Omicidio Cerro, il Riesame si riserva. Intanto, nuovi retroscena: l'anziana salvata da uno dei banditi

*Il locale dell'alibi di Guglietta e Taleb*
*Il locale dell’alibi di Guglietta e Taleb*

Il giudice del Tribunale della Libertà di Roma, messe agli atti le memorie difensive, si riserva di decidere. Per conoscere il futuro prossimo di Salvatore Guglietta ed Achour Taleb, bisognerà attendere che vengano depositate le motivazioni: in teoria al massimo un paio di giorni, se arriverà la scarcerazione; una decina, se l’ordinanza di custodia cautelare in carcere venisse confermata.

I due, arrestati con fermo indiziario a poca distanza dall’omicidio di Silvana Cerro, sono comparsi dinanzi al giudice del Riesame intorno alle 10,30 di lunedì, assistiti dagli avvocati Guglielmo Raso, Maurizio Forte ed Amleto Coronella.


Nella documentazione presentata dal pool di legali, si punta soprattutto sull’incompatibilità, in particolare per questioni di orario, delle ricostruzioni dei carabinieri su quanto accaduto quella sera nella palazzina di Fondi e gli alibi che i due indagati avevano fornito: cena a casa della madre di Guglietta – la 78enne Concetta Lauretti, vittima designata della rapina finita male, ferita – e poi a bere in una rivendita alimentari di via Roma, passando per Corso Appio Claudio.

*Lo stabile della tragedia*
*Lo stabile della tragedia*

Altro nodo centrale, stando agli avvocati degli arrestati, quello dell’eventuale insussistenza dei gravi indizi di colpevolezza. Contro di loro, con le indagini ancora in corso ed in attesa degli esiti degli esami della scientifica, finora ci sarebbe solo la testimonianza della Lauretti, peraltro anziana: per quanto riguarda Guglietta, il figlio presunto mandante, lo avrebbe collocato sul posto solo perché qualcuno, dall’altra parte del citofono, le aveva detto di essere lui; in relazione a Taleb, la Lauretti spiegava genericamente che uno dei suoi aggressori, quello che l’aveva minacciata col coltello, successivamente identificato come il 43enne marocchino, aveva il volto coperto da un “velo scuro”, in una situazione concitata e contraddistinta da scarsa illuminazione.

La 78enne, inoltre, sarebbe in qualche modo stata condizionata dai preconcetti sul figlio tossicomane e sulle sue frequentazioni, tra le quali appunto Taleb. Da qui, l’eventualità che, in stato di choc, possa aver indicato i due per una sorta di pregiudizio.

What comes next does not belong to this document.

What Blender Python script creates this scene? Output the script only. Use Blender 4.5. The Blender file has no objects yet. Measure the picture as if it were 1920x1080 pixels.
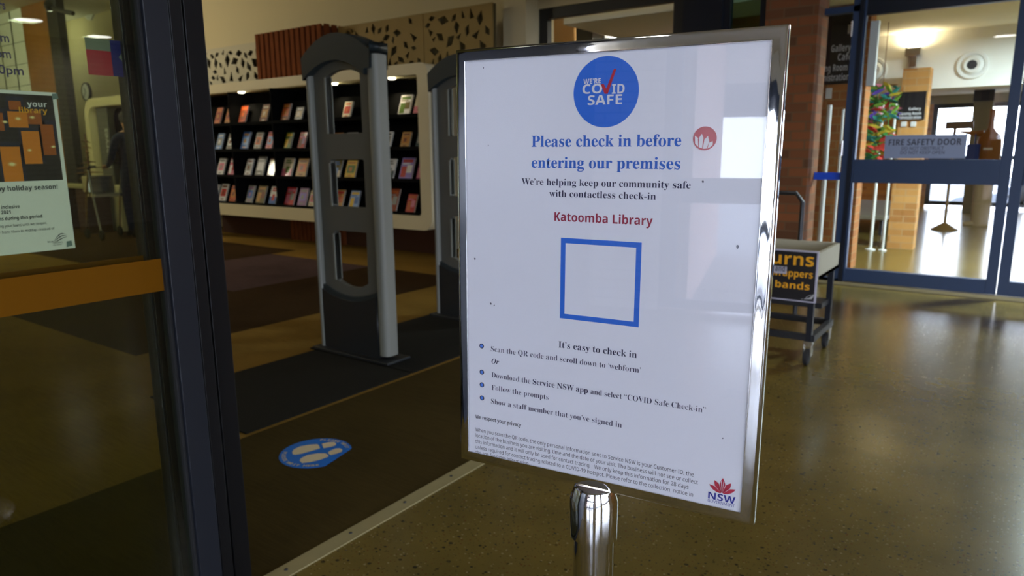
import bpy, bmesh, math, random
from math import sin, cos, pi, radians, sqrt, atan2
from mathutils import Vector, Matrix
random.seed(7)
S = bpy.context.scene
COL = S.collection

# ------------------------------------------------------------------ camera
F, PITCH, YAW, ROLL, EYE = 1321.05, .1925, .62823, -.00815, 1.15
fw = Vector((-sin(YAW)*cos(PITCH), cos(YAW)*cos(PITCH), -sin(PITCH)))
r0 = Vector((cos(YAW), sin(YAW), 0)); u0 = r0.cross(fw)
rt = r0*cos(ROLL)+u0*sin(ROLL); up = u0*cos(ROLL)-r0*sin(ROLL)
cd = bpy.data.cameras.new('camera'); cam = bpy.data.objects.new('camera', cd); COL.objects.link(cam)
cam.matrix_world = Matrix(((rt.x, up.x, -fw.x, 0), (rt.y, up.y, -fw.y, 0), (rt.z, up.z, -fw.z, EYE), (0, 0, 0, 1)))
cd.sensor_width = 36; cd.lens = F/1920*36; cd.clip_start = .02; cd.clip_end = 300
cd.dof.use_dof = True; cd.dof.focus_distance = .72; cd.dof.aperture_fstop = 11.0
S.camera = cam

def ray(x, y): return rt*((x-960)/F) - up*((y-540)/F) + fw
def on(axis, v, x, y):
    d = ray(x, y); o = Vector((0, 0, EYE))
    return o + d*((v-o[axis])/d[axis])
def PX(X, x, y): return on(0, X, x, y)
def PY(Y, x, y): return on(1, Y, x, y)
def PZ(Z, x, y): return on(2, Z, x, y)

# ------------------------------------------------------------------ light
S.view_settings.view_transform = 'Standard'; S.view_settings.look = 'None'
S.view_settings.gamma = 1; S.view_settings.exposure = 0.0
S.view_settings.use_curve_mapping = False
S.cycles.use_denoising = True
S.cycles.max_bounces = 10; S.cycles.diffuse_bounces = 4; S.cycles.glossy_bounces = 5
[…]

*L'avvocato Guglielmo Raso*
*L’avvocato Guglielmo Raso*

“Un ulteriore elemento di incongruenza è poi rappresentato dal fatto che la Lauretti afferma che, nel momento in cui compariva nel suo appartamento l’uomo che avrebbe ucciso la Cerro, incomprensibilmente i due parlavano in italiano”, spiega l’avvocato Raso. Nello specifico, stando ai verbali dei carabinieri, l’assassino avrebbe urlato al complice intento nella rapina, scendendo dal piano superiore, “L’ho ammazzata a quella”, con quest’ultimo che avrebbe risposto “Perché lo hai fatto?”.

“Appare incomprensibile – incalza Raso – che proprio la frase dalla quale la Lauretti poteva capire che era avvenuto un omicidio, venisse pronunciata in italiano, quando nel corso di tutta l’azione i due uomini avevano parlato in lingua straniera”.

Fin qui, i dubbi e i quesiti mossi dagli avvocati della difesa nel tentativo di rimettere in libertà i propri assistiti. Proprio dalle memorie difensive, emerge un particolare inedito della vicenda di sangue. Uno dei banditi penetrati nello stabile ha evitato al complice di uccidere, dopo la Cerro, anche la Lauretti. A dichiararlo, proprio la 78enne in una deposizione.